EPA Puts ‘Environmental Justice’ Front and Center in Its Rulemaking Process

July 28, 2010 - 10:17 AM
The U.S. Environmental Protection Agency has released a 55-page "guidance" to help its employees 'advance environmental justice' for low-income and minority communities.

(CNSNews.com) - The U.S. Environmental Protection Agency has released a 55-page “guidance” to help its employees “advance environmental justice” for low-income and minority communities.
 
“Achieving environmental justice is an Agency priority and should be factored into every decision,” the document says.

The move comes 16 years after President William Clinton signed an executive order directing every federal agency to "make achieving environmental justice part of its mission." And Barack Obama campaigned on a promise to make "environmental justice policies a priority within the EPA."

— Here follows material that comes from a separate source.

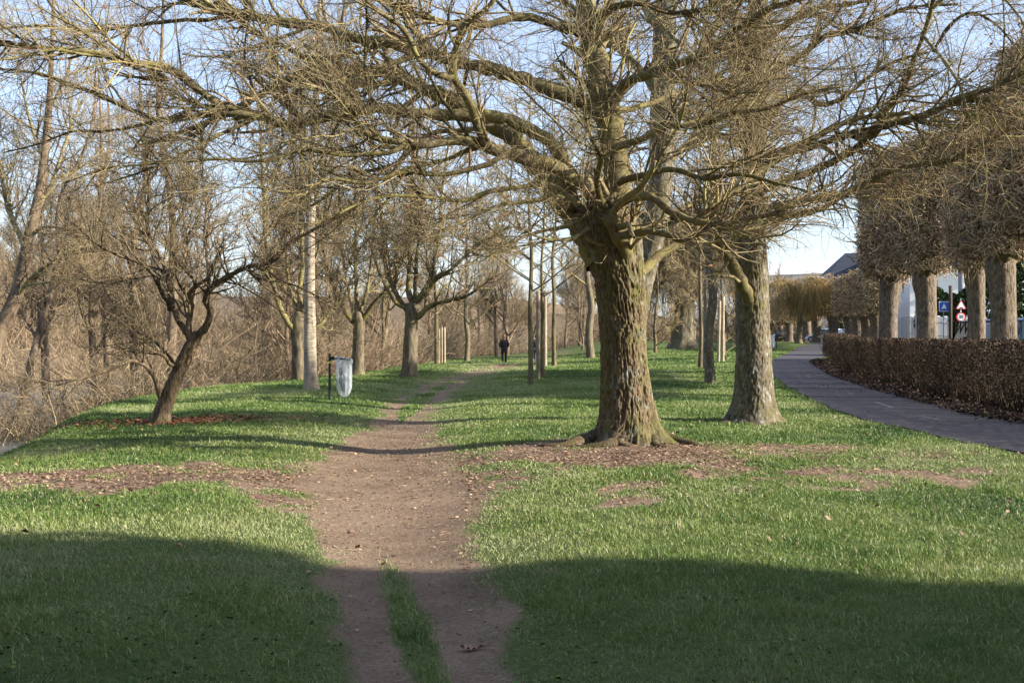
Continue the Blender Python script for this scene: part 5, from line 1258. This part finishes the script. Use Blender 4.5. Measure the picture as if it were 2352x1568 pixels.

'Fair treatment and meaningful involvement'
 
The EPA says its new guidelines will help its rule-writers identify potential environmental justice concerns, and it instructs them to analyze the impact of their rules on low-income and minority populations.
 
The EPA defines environmental justice as the “fair treatment and meaningful involvement of all people, particularly minority, low-income, and indigenous populations, and tribes, in the development, implementation, and enforcement of environmental laws, regulations, and policies.”
 
The guide states that from now on -- in the process of developing rules, policy statements, risk assessments, and other regulatory actions -- EPA managers and staffers must first ask themselves, “Does this action involve a topic that is likely to be of particular interest to or have particular impact upon minority, low-income, or indigenous populations, or tribes?”
 
If the answer is yes, the rule-writers must reach out to the affected minority and/or low-income communities. One section of the guide explains how EPA rule-writers may have to make “special efforts” to connect with people who may be uneducated or non-English-speaking.
 
“It will likely be necessary to tailor outreach materials to be concise, understandable, and readily accessible to the communities you are trying to reach,” the guide says.

"Historically, the low-income and minority communities that carry the greatest environmental burdens haven't had a voice in our policy development or rulemaking,” said EPA Administrator Lisa Jackson in announcing the release of the guide.
 
"This plan is part of my ongoing commitment to give all communities a seat at the decision-making table. Making environmental justice a consideration in our rulemaking changes both the perception and practice of how we work with overburdened communities, and opens this conversation up to new voices."

The Environmental Justice Guidance document runs about 55 pages, including cover memos and various charts, diagrams and checklists for incorporating environmental justice into EPA action plans.
 
According to Jackson, it outlines the “multiple steps that every EPA program office can take” to consider the needs of “overburdened neighborhoods.”
 
The document notes that low-income and minority communities often bear the greatest environmental burdens because they are more likely to be located near congested freeways or industrial areas, for example.
 
The guide directs EPA rule-writers and decisions-makers to respond to three basic questions as they develop rules and regulations:
 
1. How did your public participation process provide transparency and meaningful participation for minority, low-income, and indigenous populations, and tribes?
 
2. How did you identify and address existing and new disproportionate environmental and public health impacts on minority, low-income, and indigenous populations?
 
3. How did actions taken under #1 and #2 impact the outcome or final decision?
 
“I encourage all EPA staff to become familiar with environmental justice concepts and the many ways they should inform our decision-making,” Jackson said in a message accompanying the guide.

The EPA is now seeking public feedback on how to best implement and improve the guide. It expects to release a revised document, based on lessons learned, later this year.